## Set task
Each entry below should be returned exactly as is, with the pictures removed.

## Data records
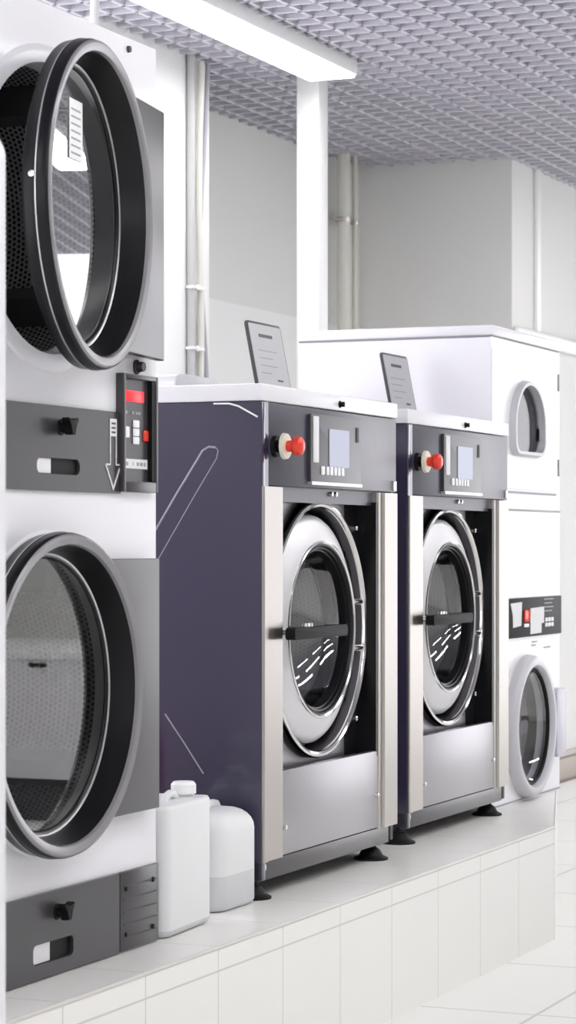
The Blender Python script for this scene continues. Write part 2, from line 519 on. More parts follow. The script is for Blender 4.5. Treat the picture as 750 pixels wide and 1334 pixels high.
for zc in (ZU, ZL):
    lip = MB().lathe([(RH + 0.045, 0.001), (RH + 0.04, -0.006), (RH + 0.02, -0.012), (RH, -0.008), (RH - 0.006, 0.01), (RH - 0.004, 0.05)], CX, 0, zc, seg=96)
    lip.build('opening_lip', 'white', dr)
    d = MB().lathe([(RH - 0.004, 0.05), (RH + 0.03, 0.06), (RH + 0.03, 0.72), (0.1, 0.76), (0, 0.76)], CX, 0, zc, seg=96)
    drum = d.build('drum', 'drum_dark', dr)
    for k in range(4):
        f = MB()
        a = 2 * PI * k / 4 + 0.6
        n = Vector((math.sin(a), 0, math.cos(a)))
        s = Vector((math.cos(a), 0, -math.sin(a)))
        R = RH + 0.03
        pts = []
        for y in (0.09, 0.7):
            for (ds, dn) in ((-0.05, 0), (-0.018, 0.075), (0.018, 0.075), (0.05, 0)):
                pts.append(f.bm.verts.new(Vector((CX, y, zc)) + n * (R - dn) + s * ds))
        A, C = pts[:4], pts[4:]
        for i in range(3):
            f.bm.faces.new([A[i], A[i + 1], C[i + 1], C[i]])
        f.bm.faces.new(A[::-1]); f.bm.faces.new(C)
        f.build('lifter', 'charcoal_dark', drum)

def dryer_door(zc, ang, sticker, HX, DX):
    """door mesh with its origin on the hinge line at the right"""
    P = [(0.345, -0.006), (0.379, -0.010), (0.382, -0.034), (0.3835, -0.036), (0.3835, -0.039), (0.382, -0.041), (0.382, -0.056), (0.378, -0.066), (0.372, -0.070),
         (0.360, -0.069), (0.354, -0.066), (0.351, -0.058), (0.333, 0.002), (0.329, 0.004), (0.324, 0.003), (0.321, 0.005), (0.319, 0.009), (0.322, 0.014), (0.335, 0.012)]
    mi = [0, 0, 0, 2, 0, 0, 0, 1, 1, 1, 1, 0, 2, 2, 0, 0, 0, 0, 0]
    d = MB().lathe(P, DX, 0, 0, seg=128, mi=mi, close=True).build('door', ['black_gloss', 'rim', 'silver_line', 'charcoal'], dr, (HX, -0.012, zc))
    d.rotation_euler = (0, 0, ang)
    hp = MB()
    # plate: straight right edge, left side cut round the ring
    z1 = 0.318
    arc = []
    R = 0.36
    a0 = math.asin(z1 / R)
    for k in range(25):
        a = a0 - 2 * a0 * k / 24
        arc.append((DX + R * math.cos(a), R * math.sin(a)))
    poly = [(0.0, z1), ] + arc + [(0.0, -z1)]
    hp.prism(poly[::-1], -0.028, -0.004, bev=0.003)
    hpo = hp.build('hinge_plate', 'charcoal', d)
    for z in (0.25, -0.25):
        MB().cyl((0.004, -0.008, z - 0.03), (0.004, -0.008, z + 0.03), 0.009).build('hinge', 'black', d)
    MB().lathe([(0.321, 0.010), (0, 0.010)], DX, 0, 0, seg=96).build('glass', 'glass' if sticker else 'glass_lower', d)
    if sticker:
        s = MB().box(DX - 0.03, DX + 0.06, 0.0065, 0.0085, 0.11, 0.25)
        for k in range(7):
            s.box(DX - 0.02, DX + 0.045, 0.0057, 0.0067, 0.122 + k * 0.017, 0.126 + k * 0.017, mi=1)
        s.build('sticker', ['button_white', 'key_grey'], d)
    sc = MB().lathe([(0, -0.006), (0.007, -0.005), (0.008, 0.0)], 0, 0, 0, axis='z', seg=12)
    for v in sc.bm.verts:
        x, y, z = v.co
        v.co = Vector((DX - 0.382 + z, -0.03 + y, x + 0.02))
    sc.build('screw', 'chrome', d)
    return d
dryer_door(ZU - 0.004, math.radians(8.5), True, 1.114, -0.600)
dryer_door(ZL, 0.0, False, 1.09, -0.552)

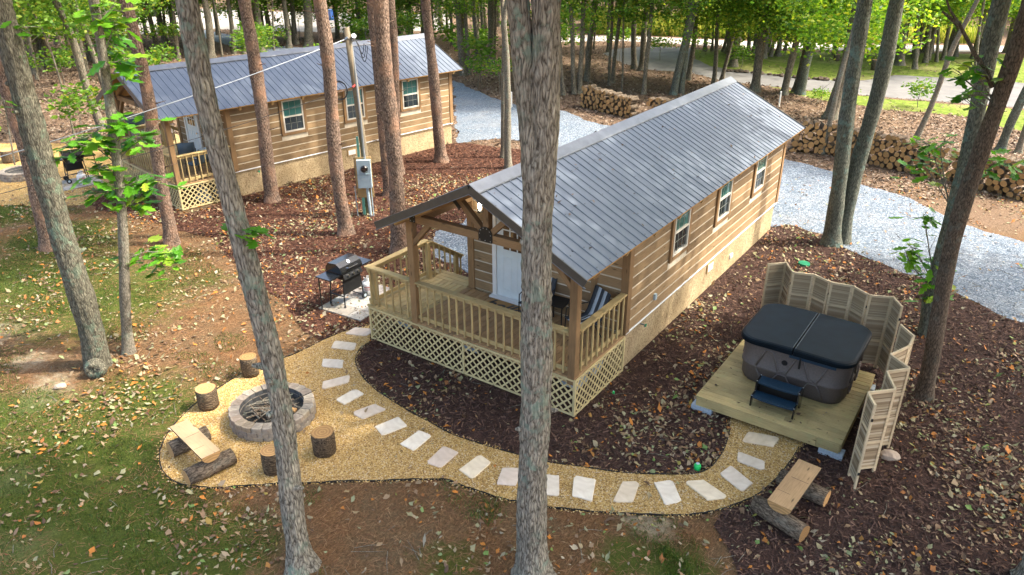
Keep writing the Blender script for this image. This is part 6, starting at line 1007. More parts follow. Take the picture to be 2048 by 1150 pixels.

## Solution to the problem
The Blender Python script for this scene continues. Write part 2, from line 519 on. More parts follow. The script is for Blender 4.5. Treat the picture as 750 pixels wide and 1334 pixels high.
for zc in (ZU, ZL):
    lip = MB().lathe([(RH + 0.045, 0.001), (RH + 0.04, -0.006), (RH + 0.02, -0.012), (RH, -0.008), (RH - 0.006, 0.01), (RH - 0.004, 0.05)], CX, 0, zc, seg=96)
    lip.build('opening_lip', 'white', dr)
    d = MB().lathe([(RH - 0.004, 0.05), (RH + 0.03, 0.06), (RH + 0.03, 0.72), (0.1, 0.76), (0, 0.76)], CX, 0, zc, seg=96)
    drum = d.build('drum', 'drum_dark', dr)
    for k in range(4):
        f = MB()
        a = 2 * PI * k / 4 + 0.6
        n = Vector((math.sin(a), 0, math.cos(a)))
        s = Vector((math.cos(a), 0, -math.sin(a)))
        R = RH + 0.03
        pts = []
        for y in (0.09, 0.7):
            for (ds, dn) in ((-0.05, 0), (-0.018, 0.075), (0.018, 0.075), (0.05, 0)):
                pts.append(f.bm.verts.new(Vector((CX, y, zc)) + n * (R - dn) + s * ds))
        A, C = pts[:4], pts[4:]
        for i in range(3):
            f.bm.faces.new([A[i], A[i + 1], C[i + 1], C[i]])
        f.bm.faces.new(A[::-1]); f.bm.faces.new(C)
        f.build('lifter', 'charcoal_dark', drum)

def dryer_door(zc, ang, sticker, HX, DX):
    """door mesh with its origin on the hinge line at the right"""
    P = [(0.345, -0.006), (0.379, -0.010), (0.382, -0.034), (0.3835, -0.036), (0.3835, -0.039), (0.382, -0.041), (0.382, -0.056), (0.378, -0.066), (0.372, -0.070),
         (0.360, -0.069), (0.354, -0.066), (0.351, -0.058), (0.333, 0.002), (0.329, 0.004), (0.324, 0.003), (0.321, 0.005), (0.319, 0.009), (0.322, 0.014), (0.335, 0.012)]
    mi = [0, 0, 0, 2, 0, 0, 0, 1, 1, 1, 1, 0, 2, 2, 0, 0, 0, 0, 0]
    d = MB().lathe(P, DX, 0, 0, seg=128, mi=mi, close=True).build('door', ['black_gloss', 'rim', 'silver_line', 'charcoal'], dr, (HX, -0.012, zc))
    d.rotation_euler = (0, 0, ang)
    hp = MB()
    # plate: straight right edge, left side cut round the ring
    z1 = 0.318
    arc = []
    R = 0.36
    a0 = math.asin(z1 / R)
    for k in range(25):
        a = a0 - 2 * a0 * k / 24
        arc.append((DX + R * math.cos(a), R * math.sin(a)))
    poly = [(0.0, z1), ] + arc + [(0.0, -z1)]
    hp.prism(poly[::-1], -0.028, -0.004, bev=0.003)
    hpo = hp.build('hinge_plate', 'charcoal', d)
    for z in (0.25, -0.25):
        MB().cyl((0.004, -0.008, z - 0.03), (0.004, -0.008, z + 0.03), 0.009).build('hinge', 'black', d)
    MB().lathe([(0.321, 0.010), (0, 0.010)], DX, 0, 0, seg=96).build('glass', 'glass' if sticker else 'glass_lower', d)
    if sticker:
        s = MB().box(DX - 0.03, DX + 0.06, 0.0065, 0.0085, 0.11, 0.25)
        for k in range(7):
            s.box(DX - 0.02, DX + 0.045, 0.0057, 0.0067, 0.122 + k * 0.017, 0.126 + k * 0.017, mi=1)
        s.build('sticker', ['button_white', 'key_grey'], d)
    sc = MB().lathe([(0, -0.006), (0.007, -0.005), (0.008, 0.0)], 0, 0, 0, axis='z', seg=12)
    for v in sc.bm.verts:
        x, y, z = v.co
        v.co = Vector((DX - 0.382 + z, -0.03 + y, x + 0.02))
    sc.build('screw', 'chrome', d)
    return d
dryer_door(ZU - 0.004, math.radians(8.5), True, 1.114, -0.600)
dryer_door(ZL, 0.0, False, 1.09, -0.552)

Keep writing the Blender script for this image. This is part 6, starting at line 1007. More parts follow. Take the picture to be 2048 by 1150 pixels.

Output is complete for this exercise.